Tal es la ligereza de las obras de arte verdaderamente metafísicas y que las diferencia de otras, aparentemente próximas, con las que una mirada superficial podría confundirlas. La luz es en este mundo la mensajera de esa ligereza divina. Hemos visto los cuadros de Caspar David Friedrich arrebatados por el chal de Iris al corazón de lo real; basta ahora dejar resonar en uno mismo, en una perspectiva invertida, el resplandor silencioso de la luz del icono pintado según las reglas de la Filocalia. Quien sepa hacer de lo real un icono reconocerá en el icono una condensación de la realidad en tanto que belleza, y, en la belleza, «el esplendor de la verdad».
Lo que nos aportan la ligereza, la luz y la unificencia del arte metafísico es así un conocimiento acrecentado de la verdad, de la que la belleza es indisociable.
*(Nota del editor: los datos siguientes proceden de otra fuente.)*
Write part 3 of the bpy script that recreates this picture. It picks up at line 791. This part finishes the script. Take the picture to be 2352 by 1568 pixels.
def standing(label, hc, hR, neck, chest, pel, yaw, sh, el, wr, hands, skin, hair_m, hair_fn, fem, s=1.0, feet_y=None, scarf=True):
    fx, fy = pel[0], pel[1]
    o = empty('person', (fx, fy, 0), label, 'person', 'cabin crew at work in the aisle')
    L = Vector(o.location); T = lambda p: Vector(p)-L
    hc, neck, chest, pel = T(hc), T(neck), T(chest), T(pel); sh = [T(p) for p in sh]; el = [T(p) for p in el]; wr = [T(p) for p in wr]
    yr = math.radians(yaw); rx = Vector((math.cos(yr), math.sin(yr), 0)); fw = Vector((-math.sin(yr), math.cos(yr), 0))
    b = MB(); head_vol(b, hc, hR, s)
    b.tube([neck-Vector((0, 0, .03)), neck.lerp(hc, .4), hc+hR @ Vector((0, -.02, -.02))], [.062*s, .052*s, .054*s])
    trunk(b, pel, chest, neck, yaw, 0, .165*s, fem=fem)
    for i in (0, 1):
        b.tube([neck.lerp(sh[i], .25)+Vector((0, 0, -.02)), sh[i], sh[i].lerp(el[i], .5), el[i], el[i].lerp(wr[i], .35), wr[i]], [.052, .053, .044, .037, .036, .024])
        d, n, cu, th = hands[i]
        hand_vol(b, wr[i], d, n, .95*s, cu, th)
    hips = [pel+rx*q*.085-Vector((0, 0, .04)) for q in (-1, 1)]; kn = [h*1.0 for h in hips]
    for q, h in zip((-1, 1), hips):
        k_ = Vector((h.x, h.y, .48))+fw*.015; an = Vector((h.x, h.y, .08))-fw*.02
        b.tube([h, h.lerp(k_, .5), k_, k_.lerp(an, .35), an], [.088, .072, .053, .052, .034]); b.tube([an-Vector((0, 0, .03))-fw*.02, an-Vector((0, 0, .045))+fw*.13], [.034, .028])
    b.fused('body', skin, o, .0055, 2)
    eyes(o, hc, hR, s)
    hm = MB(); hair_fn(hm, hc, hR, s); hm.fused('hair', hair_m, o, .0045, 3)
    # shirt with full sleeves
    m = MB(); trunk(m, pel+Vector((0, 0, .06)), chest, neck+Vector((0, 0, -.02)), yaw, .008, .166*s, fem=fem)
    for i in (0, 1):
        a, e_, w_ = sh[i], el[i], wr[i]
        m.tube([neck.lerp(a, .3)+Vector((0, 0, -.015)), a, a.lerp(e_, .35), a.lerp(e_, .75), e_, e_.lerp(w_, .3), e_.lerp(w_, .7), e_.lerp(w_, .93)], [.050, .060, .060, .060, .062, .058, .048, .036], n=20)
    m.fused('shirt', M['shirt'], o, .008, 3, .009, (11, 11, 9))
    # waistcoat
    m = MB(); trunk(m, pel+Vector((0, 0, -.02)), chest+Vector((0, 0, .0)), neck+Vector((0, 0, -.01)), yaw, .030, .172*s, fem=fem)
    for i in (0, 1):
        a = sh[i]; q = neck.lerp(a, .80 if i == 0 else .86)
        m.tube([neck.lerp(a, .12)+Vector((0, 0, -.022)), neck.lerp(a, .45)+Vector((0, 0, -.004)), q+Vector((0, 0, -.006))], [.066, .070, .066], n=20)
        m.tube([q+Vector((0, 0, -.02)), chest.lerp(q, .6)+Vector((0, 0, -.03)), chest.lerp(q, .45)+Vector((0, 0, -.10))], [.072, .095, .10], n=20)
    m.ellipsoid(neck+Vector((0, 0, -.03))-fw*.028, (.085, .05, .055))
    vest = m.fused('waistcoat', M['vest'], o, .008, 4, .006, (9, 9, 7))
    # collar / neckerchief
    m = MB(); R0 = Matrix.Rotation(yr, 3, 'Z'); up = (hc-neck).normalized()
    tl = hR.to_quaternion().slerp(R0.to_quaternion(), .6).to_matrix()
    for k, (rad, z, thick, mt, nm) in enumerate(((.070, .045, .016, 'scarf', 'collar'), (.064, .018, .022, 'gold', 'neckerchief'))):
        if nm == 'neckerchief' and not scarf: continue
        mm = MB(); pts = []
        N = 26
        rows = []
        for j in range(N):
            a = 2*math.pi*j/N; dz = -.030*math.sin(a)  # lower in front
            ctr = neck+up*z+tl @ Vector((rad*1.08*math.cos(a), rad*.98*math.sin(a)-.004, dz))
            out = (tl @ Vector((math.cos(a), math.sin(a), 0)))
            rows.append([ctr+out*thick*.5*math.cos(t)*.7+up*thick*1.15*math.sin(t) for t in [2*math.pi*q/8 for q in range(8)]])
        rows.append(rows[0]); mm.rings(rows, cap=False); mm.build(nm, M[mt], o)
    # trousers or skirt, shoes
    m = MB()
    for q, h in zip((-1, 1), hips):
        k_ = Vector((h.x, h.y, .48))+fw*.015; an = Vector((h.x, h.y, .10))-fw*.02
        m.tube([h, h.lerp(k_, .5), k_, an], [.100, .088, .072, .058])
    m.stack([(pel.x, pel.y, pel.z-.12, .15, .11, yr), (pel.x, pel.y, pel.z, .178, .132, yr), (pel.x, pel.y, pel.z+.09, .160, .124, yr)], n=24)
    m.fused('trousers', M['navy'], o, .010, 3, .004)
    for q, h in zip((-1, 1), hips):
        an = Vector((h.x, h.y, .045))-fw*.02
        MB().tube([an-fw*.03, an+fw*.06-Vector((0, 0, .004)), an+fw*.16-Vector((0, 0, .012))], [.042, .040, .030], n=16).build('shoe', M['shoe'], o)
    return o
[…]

El arte metafísico precisa una definición de la belleza, no ya relativa, aventurada o subjetiva, sino epifánica. La belleza artística no puede ser sino por aquello de lo que es testigo, por ese velo que la revela «como verdad», del mismo modo que la verdad metafísica no podría manifestarse en este mundo sino como belleza. El arte no está ya, entonces, vuelto sobre sí mismo, replegado de manera narcisista hacia su propia consideración, en la ilusión de una autonomía que lo reduce a no ser más que un puro formalismo, sino un instrumento de conocimiento cuya gnosis concierne a la vez al mundo interior y al mundo exterior. La perspectiva invertida del icono ilustra esta intuición (que entregamos aquí en su desnudez, no sin invitar a aquellos que tengan la paciencia de escucharnos a prolongar su meditación en las obras del padre Florensky).
¿De dónde viene la luz? A esta pregunta, el icono da su respuesta, que es a la vez pictórica y metafísica, en armonía con la liturgia ortodoxa que proclama que «Dios se hizo hombre para que el hombre se haga Dios». Si aceptamos la obra de arte en tanto instrumento de conocimiento, en tanto que gnosis, no sin incluir en este consentimiento nuestra condición humana y el mundo sensible que nos rodea ―también ellos instrumentos de conocimiento―, reflejos de una realidad más alta, de una procesión de Inteligencias (en el sentido plotiniano e ismailí), surgidas unas de otras en una dramaturgia grandiosa (como la describen las obras de Sohravardî), la pregunta esencial (¿de dónde viene la luz?) recibe la respuesta que nos es dada por el icono: «de nosotros mismos», o, lo que viene a ser lo mismo, del pincel que le dio esa forma singular de «vida» que la ciencia biológica no puede definir.
Ante un icono, no nos situamos frente a la luz emanada, sino que entramos en ella identificándonos con el movimiento de la luz. Esa luz parece venir de nosotros; son nuestros ojos los que parecen iluminar la escena sagrada; es nuestra mirada la que parece el vector de los fotones, de las luciérnagas de oro que danzan en el espacio intermedio donde lo invisible deviene visible. Esa fulgurante inversión de la perspectiva profana es la experiencia fundadora del arte metafísico. Sin embargo, el error sería detenerse ahí; no percibir que nuestra mirada no es sino la mirada de otra mirada, ella misma testigo de un resplandor que atraviesa de parte a parte lo visible y lo invisible, tal como ya sabía Angelus Silesius: El ojo por el que veo a Dios y el ojo por el que Dios me ve, son un solo y mismo ojo.